Interview: Ralph Christoph, SPOT is the place for networking and improving

Even though the sound of the pins falling at times are deafening, and emotions get the best of some the attendees at this year’s social mixer and bowling brunch, we sit down to have a talk with Ralph Christoph, co-founder of the c/o pop festival in Cologne, among many other titles.

By Mikkel Wenzel Andreasen, Photo: Allan Høgholm

It has that bowling alley smell: Feet, shellac lacquering of the alley lane floors and a brunch buffet. But everyone is having a great time on the Saturday morning of SPOT where MXD has invited the international as well as Danish music business delegates to spend a few hours mingling, bowl a few pins and get ready for the second and last day of SPOT+.

On the heels of a very close bowling match, Ralph Christoph takes the time to have a chat with us about why he keeps coming back to SPOT and what he thinks is great about the Danish music showcase and seminar.


Ralph H. Christoph, co-founder and program director of c/o pop festival in Cologne, Germany. Photo: Mikkel Wenzel Andreasen

Why are you at SPOT?

“This year I’m honored to have been invited to come speak here at one the seminars; I haven’t been to SPOT in a couple of years, but I’m glad to be back.”

What’s so appealing about coming to SPOT?

“Everything is so close together: Hotels, markets, the music and the people. And there are a lot of people I know, so it’s very social, which I think is important to a successful festival. A good conference is 30-40 percent mingling and socializing with the others. I’ve already heard a lot of the seminars before, so to me it’s the people I meet that makes it all a success. And meeting the people face to face, who I’ve talked to, but never meet. In this day and age, we rely on e-mails and maybe an occasional Skype-call. The personal meetings are so very important, and I think SPOT is great at facilitating that.”


What’s difficult about SPOT?

“The thing you have to realize before even showing up is, that you can’t be everywhere all the time. Don’t try to fool yourself. This year I’ve prioritized networking and that means I haven’t really had time to listen to any of the music. I saw maybe two bands yesterday, but that’s about it. It’s a shame, really. I am the co-founder of the c/o pop festival in Cologne, which is similar to SPOT in having both seminars and upcoming music. So of course, I want to experience both music and seminars here to get inspiration and see, if there’re any interesting acts for our festival.”

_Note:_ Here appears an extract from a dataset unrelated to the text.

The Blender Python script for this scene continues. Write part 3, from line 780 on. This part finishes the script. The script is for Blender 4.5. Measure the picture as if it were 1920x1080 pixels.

Is the music different at SPOT?

“I’ve known MXD for many years, and I first attended SPOT on Denmark many years ago, and Scandinavian artists are very good. Along with the music infrastructure in Denmark, it makes it easy to get to work with the artists.”

“There are differences, though, the Norwegian or Finnish artists differ from the Danish artists. Danish artists have the advantage, that English is like a second or even first language to them, so that makes them very marketable as opposed to the purely German or French speaking bands. Danish artists are also very easy to work with. It’s like they have perhaps three parts Scandinavian in them, but they also have some British, some German, they just have a lot of appeal to everyone. Just look at the size of the country and how many internationally known artists. I don’t know what it is, but music from Denmark works.”

What’s on the agenda now?

“I have to get ready for my seminar in about an hour, and I think I have to try and make it very entertaining. Everyone has already had a day and a half of seminars, so everyone is a little tired by now. After that, I think I need to check out the app, see what’s happening and experience as much as I can of the remaining festival before I leave tomorrow.”